Banking Sector: Margins Expand, Provisions Rise Slightly

Across the board, Turkish banks are expected to post higher quarterly profits, excluding the impact of swaps, as net interest margins (NIMs) improved compared with the previous quarter. However, analysts also anticipate a slight uptick in provisioning expenses, reflecting prudent risk management in a volatile rate environment.
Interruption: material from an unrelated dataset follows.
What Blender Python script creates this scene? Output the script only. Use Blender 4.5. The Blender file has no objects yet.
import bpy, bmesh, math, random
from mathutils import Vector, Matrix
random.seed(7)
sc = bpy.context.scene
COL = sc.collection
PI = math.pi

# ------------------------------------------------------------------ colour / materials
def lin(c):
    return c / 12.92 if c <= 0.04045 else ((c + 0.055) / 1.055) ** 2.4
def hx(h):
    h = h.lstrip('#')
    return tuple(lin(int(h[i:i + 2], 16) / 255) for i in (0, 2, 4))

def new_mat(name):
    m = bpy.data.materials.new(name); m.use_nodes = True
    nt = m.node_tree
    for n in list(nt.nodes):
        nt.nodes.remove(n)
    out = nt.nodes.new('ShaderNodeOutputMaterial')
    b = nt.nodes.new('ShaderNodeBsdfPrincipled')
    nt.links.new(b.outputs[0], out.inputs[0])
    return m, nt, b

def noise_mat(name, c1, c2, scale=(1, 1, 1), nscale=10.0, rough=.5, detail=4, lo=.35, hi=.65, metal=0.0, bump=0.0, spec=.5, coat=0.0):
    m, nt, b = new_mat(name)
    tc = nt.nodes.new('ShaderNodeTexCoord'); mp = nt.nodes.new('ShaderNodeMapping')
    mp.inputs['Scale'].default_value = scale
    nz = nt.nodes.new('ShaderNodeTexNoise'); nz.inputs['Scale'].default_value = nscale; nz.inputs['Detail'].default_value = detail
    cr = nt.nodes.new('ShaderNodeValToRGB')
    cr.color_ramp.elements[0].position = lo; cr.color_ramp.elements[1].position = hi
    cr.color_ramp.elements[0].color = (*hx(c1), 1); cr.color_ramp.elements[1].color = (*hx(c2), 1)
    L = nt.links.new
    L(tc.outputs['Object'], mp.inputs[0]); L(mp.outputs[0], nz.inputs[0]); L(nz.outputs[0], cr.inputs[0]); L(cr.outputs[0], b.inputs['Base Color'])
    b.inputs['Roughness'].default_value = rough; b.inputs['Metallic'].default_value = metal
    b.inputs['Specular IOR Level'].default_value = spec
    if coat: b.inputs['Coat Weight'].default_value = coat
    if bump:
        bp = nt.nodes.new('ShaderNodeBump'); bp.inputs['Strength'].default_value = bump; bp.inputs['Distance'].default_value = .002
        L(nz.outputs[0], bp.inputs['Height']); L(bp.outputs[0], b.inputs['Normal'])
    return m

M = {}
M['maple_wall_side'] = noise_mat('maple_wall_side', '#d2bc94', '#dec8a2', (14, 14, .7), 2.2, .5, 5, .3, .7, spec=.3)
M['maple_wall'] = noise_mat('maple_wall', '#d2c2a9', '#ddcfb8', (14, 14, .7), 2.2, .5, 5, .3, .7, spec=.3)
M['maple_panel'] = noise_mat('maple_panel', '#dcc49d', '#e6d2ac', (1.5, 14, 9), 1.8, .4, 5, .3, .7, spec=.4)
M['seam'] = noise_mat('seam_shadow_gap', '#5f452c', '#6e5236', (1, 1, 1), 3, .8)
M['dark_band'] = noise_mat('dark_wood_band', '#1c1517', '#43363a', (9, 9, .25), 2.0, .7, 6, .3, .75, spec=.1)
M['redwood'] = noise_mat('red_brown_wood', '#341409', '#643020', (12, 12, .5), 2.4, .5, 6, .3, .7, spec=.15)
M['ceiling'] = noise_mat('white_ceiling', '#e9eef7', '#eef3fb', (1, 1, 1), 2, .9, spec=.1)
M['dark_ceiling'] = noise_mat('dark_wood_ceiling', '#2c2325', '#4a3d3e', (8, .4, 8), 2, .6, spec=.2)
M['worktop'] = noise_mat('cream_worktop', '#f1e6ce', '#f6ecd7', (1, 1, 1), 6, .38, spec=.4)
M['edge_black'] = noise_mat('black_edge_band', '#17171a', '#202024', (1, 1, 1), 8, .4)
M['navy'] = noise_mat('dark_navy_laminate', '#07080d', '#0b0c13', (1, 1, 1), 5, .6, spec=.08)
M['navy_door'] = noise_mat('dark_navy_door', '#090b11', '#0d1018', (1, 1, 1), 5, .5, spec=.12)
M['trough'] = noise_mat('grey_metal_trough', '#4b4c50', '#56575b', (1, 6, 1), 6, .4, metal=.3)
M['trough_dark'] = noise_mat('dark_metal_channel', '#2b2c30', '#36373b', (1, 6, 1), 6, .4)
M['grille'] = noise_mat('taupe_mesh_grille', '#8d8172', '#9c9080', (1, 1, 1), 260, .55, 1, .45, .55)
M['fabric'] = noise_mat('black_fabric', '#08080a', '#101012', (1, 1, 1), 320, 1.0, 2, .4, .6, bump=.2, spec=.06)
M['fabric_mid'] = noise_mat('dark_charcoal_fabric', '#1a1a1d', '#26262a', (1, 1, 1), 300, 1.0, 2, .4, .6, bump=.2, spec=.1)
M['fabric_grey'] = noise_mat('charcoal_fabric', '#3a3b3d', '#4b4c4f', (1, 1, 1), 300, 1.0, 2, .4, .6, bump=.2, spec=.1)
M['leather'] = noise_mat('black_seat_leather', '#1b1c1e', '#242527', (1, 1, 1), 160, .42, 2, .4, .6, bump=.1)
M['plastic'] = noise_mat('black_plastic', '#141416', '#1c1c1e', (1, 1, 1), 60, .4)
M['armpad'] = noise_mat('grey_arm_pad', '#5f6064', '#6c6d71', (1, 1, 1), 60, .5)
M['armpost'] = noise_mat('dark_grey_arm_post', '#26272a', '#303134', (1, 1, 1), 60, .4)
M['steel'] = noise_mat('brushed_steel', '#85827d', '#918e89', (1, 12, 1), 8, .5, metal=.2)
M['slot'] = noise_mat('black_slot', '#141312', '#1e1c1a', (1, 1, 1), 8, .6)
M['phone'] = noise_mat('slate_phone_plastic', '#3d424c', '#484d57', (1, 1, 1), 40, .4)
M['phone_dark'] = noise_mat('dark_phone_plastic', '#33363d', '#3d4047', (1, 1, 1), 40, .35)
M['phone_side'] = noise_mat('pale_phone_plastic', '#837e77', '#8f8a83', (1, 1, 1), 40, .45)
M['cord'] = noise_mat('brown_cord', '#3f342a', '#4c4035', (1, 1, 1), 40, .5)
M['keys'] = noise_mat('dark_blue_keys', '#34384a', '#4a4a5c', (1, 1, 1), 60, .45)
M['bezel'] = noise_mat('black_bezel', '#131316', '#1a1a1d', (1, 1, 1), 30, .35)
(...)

According to estimates, the strongest net profit growth compared to Q2 is expected from:

  • Halkbank (HALKB.IS): +50%

  • Akbank (AKBNK.IS): +22%

  • Yapı Kredi Bankası (YKBNK.IS): +18%

These gains are underpinned by higher loan yields, controlled funding costs, and improving spreads—particularly in retail and SME lending segments.

Insurance Sector: Profitability Supported by Premium Growth

Insurance companies also continue to post resilient results, benefiting from strong premium generation, technical profitability, and investment income.
Among insurers, the standout performers are projected to be:

  • Anadolu Sigorta (ANSGR.IS): +14% quarterly net profit growth

  • Anadolu Hayat (ANHYT.IS): +9% quarterly net profit growth

These results reflect the sector’s ability to leverage pricing power and investment income amid persistent inflationary conditions.

Non-Financials: Demand Weakness and Margin Pressure Persist

In contrast, industrial companies faced a tougher third quarter. Both domestic and global demand softened, while high input costs and exchange rate volatility weighed on profit margins. Despite these challenges, several key players managed to outperform.

Leading industrial and energy firms expected to deliver real annual increases in net income and/or EBITDA (FAVÖK) include:

  • Tofaş (TOASO.IS)

  • Enka (ENKAI.IS)

  • Aygaz (AYGAZ.IS)

  • Aselsan (ASELS.IS)

  • Galatawind (GWIND.IS)

  • Aksa Enerji (AKSEN.IS)

  • Coca-Cola İçecek (CCOLA.IS)

Analysts note that although the spread between FX and inflation has narrowed compared to Q2, it continues to constrain profit growth across the industrial landscape.

Services Sector: Retail and Aviation Lead Growth

In the services sector, retail and aviation remain bright spots.

  • Tab Gıda (TABGD.IS) and Şok Marketler (SOKM.IS) are leading performers in the retail space, supported by volume recovery and strategic pricing.

  • In aviation, TAV Havalimanları (TAVHL.IS) is expected to post strong annual EBITDA growth, driven by robust passenger traffic and operational efficiency.

Meanwhile, in telecommunications, both Turkcell (TCELL.IS) and Türk Telekom (TTKOM.IS) stand out as two of the few non-financial firms capable of delivering real annual EBITDA growth—at 7% and 10%, respectively.